The Annual Fall of the Giant

Orion’s setting mirrors the changing seasons

The waxing moon shines bright through our evenings and early mornings, demonstrating the tilted axis of earth’s rotation with its diagonal path through the heavens. Although our solar system, the Milky Way galaxy and even the universe are moving, none of this motion affects the apparent shift of the sun, the moon, the planets and the zodiacal constellations along the ecliptic.

Compare this week’s southeast-to-northwest ecliptic to that of this past February or this coming August, which are more or less horizontal from our earthbound perspective. Come autumn, the ecliptic will again cut a diagonal path, this time from high in the northeast to low in the southwest, all a result of Earth’s 231⁄2-degree tilt as it orbits the sun.

Just as the path of the ecliptic changes with the seasons, so do the constellations, and as the winter months give way to spring, some depart and others appear. Each year at this time, as Scorpius rises into view in the east, its victim, Orion the hunter, descends until the following fall.

In mythology, Orion was not only a great hunter: he was the most beautiful mortal man ever to live and a giant so tall he could wade across any ocean with his head above water. He had two passions: hunting and women, and he excelled at both, and both led to his downfall.
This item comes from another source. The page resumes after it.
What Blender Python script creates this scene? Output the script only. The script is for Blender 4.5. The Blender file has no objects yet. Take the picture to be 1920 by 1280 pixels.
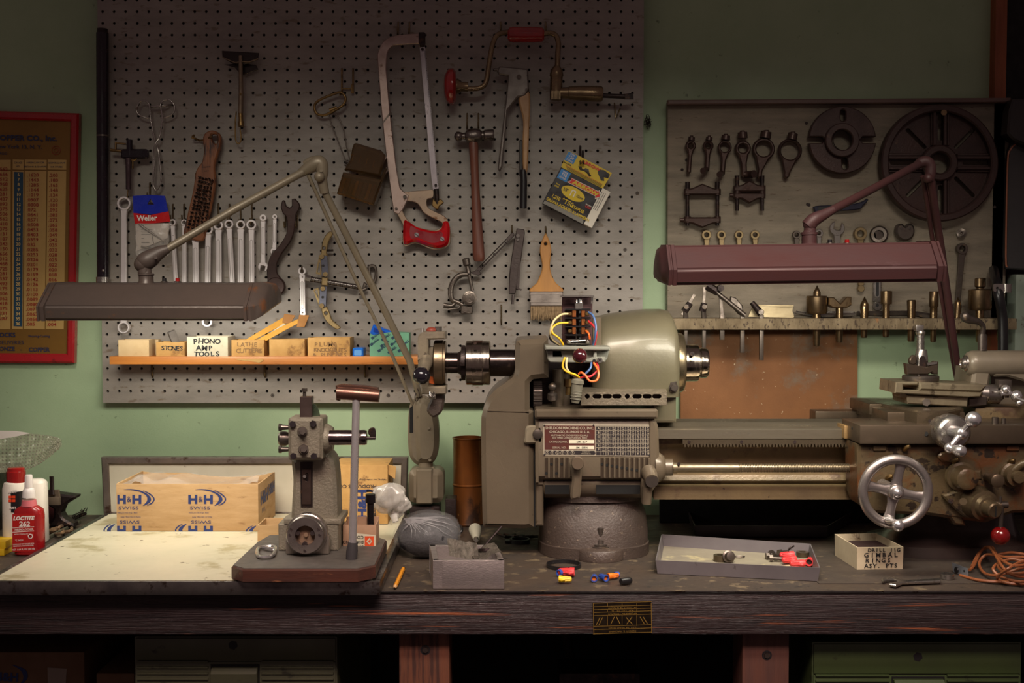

In one adventure that parallels the seasons, Orion pursued a princess, but her father wanted nothing to do with Orion, and so drugged him into sleep and gouged out his eyes. Advised by an oracle, Orion traveled to the east to greet the rising sun, which restored his sight.

In his final adventure, Orion spurns the advances of Artemis, goddess of the hunt, so she creates a giant scorpion whose sting vanquishes the hunter.